Reply with one number only: the count of lines below that contain the word "objects".

--- INFORMATION SHOWN ---
►

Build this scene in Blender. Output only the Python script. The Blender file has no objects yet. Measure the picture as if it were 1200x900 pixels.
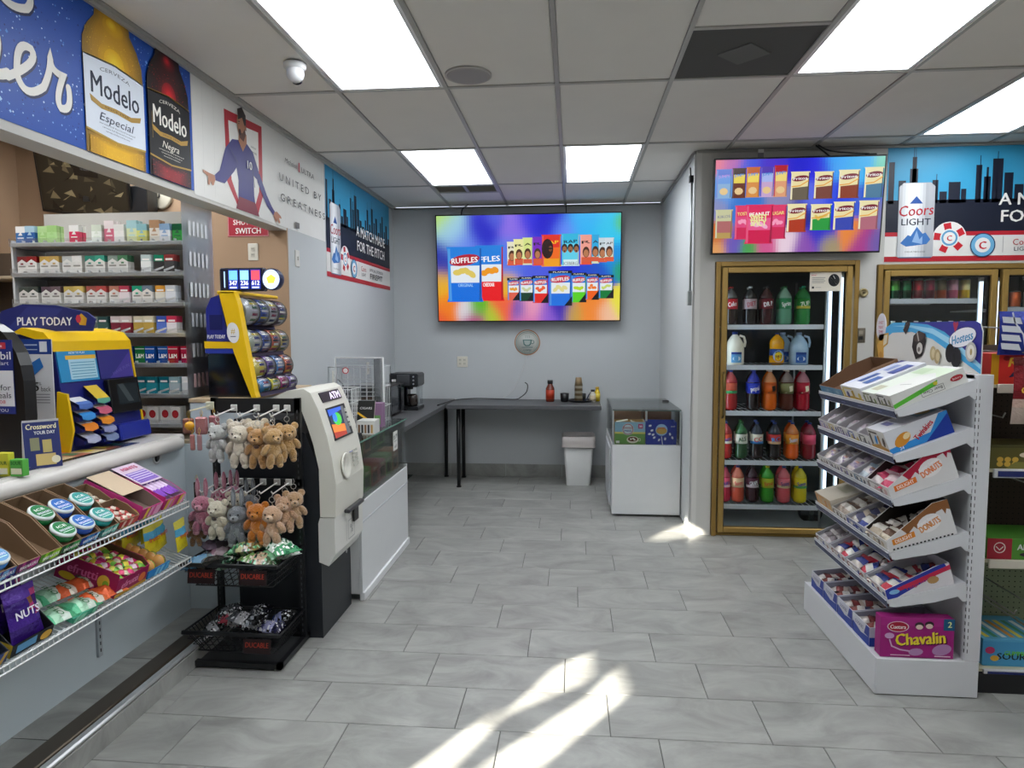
import bpy, math, random
from mathutils import Matrix, Vector
from mathutils.geometry import tessellate_polygon
random.seed(7)
S = bpy.context.scene
COL = S.collection
# ---------------------------------------------------------------- camera, light, exposure
cd = bpy.data.cameras.new('camera'); cam = bpy.data.objects.new('camera', cd); COL.objects.link(cam)
YAW, PITCH, ROLL = 0.0910, 0.0760, -0.0029
F_ = Vector((-math.sin(YAW)*math.cos(PITCH), math.cos(YAW)*math.cos(PITCH), -math.sin(PITCH)))
R_ = Vector((math.cos(YAW), math.sin(YAW), 0)); U_ = R_.cross(F_)
R2 = R_*math.cos(ROLL)+U_*math.sin(ROLL); U2 = U_*math.cos(ROLL)-R_*math.sin(ROLL)
cam.matrix_world = Matrix(((R2.x, U2.x, -F_.x, 0), (R2.y, U2.y, -F_.y, 0), (R2.z, U2.z, -F_.z, 1.563), (0, 0, 0, 1)))
cd.sensor_width = 36; cd.lens = 789.7/1200*36; cd.clip_start = .05
S.camera = cam
S.cycles.transparent_max_bounces = 24
S.view_settings.view_transform = 'Standard'; S.view_settings.look = 'None'
S.view_settings.gamma = 1; S.view_settings.use_curve_mapping = False
S.view_settings.exposure = 0.6
W = bpy.data.worlds.new('world'); S.world = W; W.use_nodes = True
W.node_tree.nodes['Background'].inputs[0].default_value = (.75, .85, 1, 1)
W.node_tree.nodes['Background'].inputs[1].default_value = 1.0
SUN_DIR = Vector((.562, .827, -.30)).normalized()
sl = bpy.data.lights.new('sun', 'SUN'); sl.energy = 26; sl.angle = .009; sl.color = (1, .93, .8)
sun = bpy.data.objects.new('sun', sl); COL.objects.link(sun); sun.location = (-4, -6, 4)
sun.rotation_euler = SUN_DIR.to_track_quat('-Z', 'Y').to_euler()
LIGHT_STRENGTH = 6.5          # ceiling troffers
SCREEN = .62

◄

--- WRITTEN RESPONSE ---
3